» **GIVEN PROBLEM**
Extract all lines containing "Blender".

» **EXTRACTED MATERIAL**
● ● ● ●
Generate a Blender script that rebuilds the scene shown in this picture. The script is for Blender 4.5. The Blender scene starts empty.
● ● ● ●
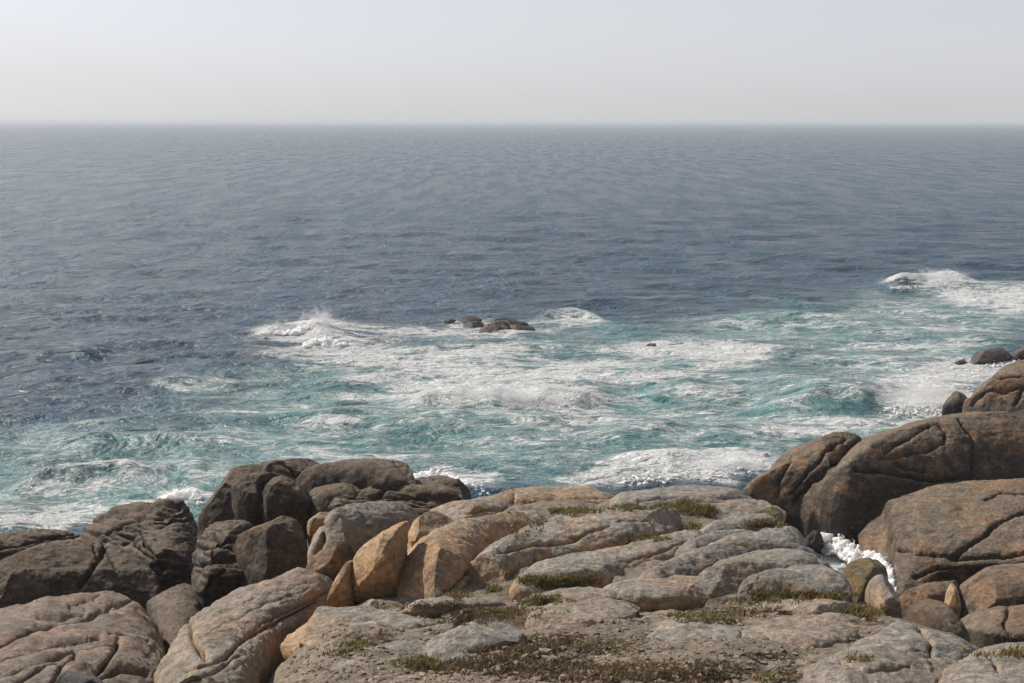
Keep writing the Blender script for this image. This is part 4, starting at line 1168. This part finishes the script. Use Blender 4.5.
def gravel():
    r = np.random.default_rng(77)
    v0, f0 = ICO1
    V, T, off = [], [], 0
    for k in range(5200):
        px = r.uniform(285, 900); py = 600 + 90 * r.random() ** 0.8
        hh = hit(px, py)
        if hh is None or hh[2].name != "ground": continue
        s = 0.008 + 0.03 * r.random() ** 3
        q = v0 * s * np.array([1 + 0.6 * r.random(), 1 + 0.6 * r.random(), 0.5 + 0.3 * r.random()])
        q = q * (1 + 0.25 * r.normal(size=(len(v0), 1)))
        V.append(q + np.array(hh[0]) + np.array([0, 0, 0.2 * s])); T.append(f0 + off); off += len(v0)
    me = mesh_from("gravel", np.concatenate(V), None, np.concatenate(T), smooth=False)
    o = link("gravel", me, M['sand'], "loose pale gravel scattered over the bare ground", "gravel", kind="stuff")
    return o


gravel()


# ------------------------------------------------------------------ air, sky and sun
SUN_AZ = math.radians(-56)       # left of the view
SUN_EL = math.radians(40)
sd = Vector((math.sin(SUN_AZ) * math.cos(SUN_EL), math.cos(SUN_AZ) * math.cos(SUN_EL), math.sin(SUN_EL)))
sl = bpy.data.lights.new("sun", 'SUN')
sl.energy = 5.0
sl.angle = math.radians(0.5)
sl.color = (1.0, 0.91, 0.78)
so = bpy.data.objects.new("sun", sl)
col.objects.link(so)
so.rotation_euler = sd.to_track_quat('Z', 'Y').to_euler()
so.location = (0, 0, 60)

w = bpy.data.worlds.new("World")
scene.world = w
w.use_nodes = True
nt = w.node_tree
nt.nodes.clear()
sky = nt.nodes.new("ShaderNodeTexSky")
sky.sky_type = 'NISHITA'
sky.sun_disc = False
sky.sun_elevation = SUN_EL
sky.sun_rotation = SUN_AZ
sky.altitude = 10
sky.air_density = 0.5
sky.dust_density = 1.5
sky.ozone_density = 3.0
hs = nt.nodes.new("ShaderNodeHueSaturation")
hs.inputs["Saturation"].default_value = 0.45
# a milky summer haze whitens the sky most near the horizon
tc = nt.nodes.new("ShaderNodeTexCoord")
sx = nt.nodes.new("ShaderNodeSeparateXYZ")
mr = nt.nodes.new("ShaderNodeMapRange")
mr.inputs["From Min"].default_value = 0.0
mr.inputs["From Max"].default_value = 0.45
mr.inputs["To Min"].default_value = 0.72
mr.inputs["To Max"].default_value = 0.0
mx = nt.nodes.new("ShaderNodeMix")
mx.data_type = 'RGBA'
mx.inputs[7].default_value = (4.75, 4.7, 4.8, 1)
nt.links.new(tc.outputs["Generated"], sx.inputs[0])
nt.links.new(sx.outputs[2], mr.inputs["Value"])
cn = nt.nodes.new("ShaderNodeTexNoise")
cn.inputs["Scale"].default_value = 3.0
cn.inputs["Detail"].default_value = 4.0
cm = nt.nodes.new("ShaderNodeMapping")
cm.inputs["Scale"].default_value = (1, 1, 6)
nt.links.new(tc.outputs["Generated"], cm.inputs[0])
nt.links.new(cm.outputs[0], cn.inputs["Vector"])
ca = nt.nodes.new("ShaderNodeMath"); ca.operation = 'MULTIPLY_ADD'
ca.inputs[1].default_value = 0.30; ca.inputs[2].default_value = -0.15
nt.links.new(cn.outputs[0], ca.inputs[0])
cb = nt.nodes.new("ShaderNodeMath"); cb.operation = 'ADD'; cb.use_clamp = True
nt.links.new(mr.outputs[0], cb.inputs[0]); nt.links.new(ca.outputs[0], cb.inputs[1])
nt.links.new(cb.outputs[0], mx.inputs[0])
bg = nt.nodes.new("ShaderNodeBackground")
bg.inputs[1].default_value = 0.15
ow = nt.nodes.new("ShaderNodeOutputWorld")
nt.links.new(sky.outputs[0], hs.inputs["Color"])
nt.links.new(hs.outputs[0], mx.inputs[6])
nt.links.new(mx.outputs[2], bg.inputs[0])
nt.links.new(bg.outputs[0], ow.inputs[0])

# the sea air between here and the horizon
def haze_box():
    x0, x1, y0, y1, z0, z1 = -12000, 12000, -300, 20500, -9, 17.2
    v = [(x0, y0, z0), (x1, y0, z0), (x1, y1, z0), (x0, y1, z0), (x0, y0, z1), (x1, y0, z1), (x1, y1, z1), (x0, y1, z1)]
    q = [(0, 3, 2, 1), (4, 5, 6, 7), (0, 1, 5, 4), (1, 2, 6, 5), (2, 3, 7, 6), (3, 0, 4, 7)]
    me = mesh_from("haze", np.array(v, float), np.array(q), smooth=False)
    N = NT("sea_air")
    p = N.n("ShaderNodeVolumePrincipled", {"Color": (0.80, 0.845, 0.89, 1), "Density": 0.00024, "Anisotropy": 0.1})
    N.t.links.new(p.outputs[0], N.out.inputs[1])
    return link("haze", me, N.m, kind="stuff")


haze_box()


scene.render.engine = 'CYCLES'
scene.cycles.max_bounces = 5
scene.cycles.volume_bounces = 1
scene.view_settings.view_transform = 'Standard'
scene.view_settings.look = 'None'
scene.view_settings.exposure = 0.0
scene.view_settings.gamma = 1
● ● ● ●
» **ANSWER TO THIS PROBLEM**
Generate a Blender script that rebuilds the scene shown in this picture. The script is for Blender 4.5. The Blender scene starts empty.
Keep writing the Blender script for this image. This is part 4, starting at line 1168. This part finishes the script. Use Blender 4.5.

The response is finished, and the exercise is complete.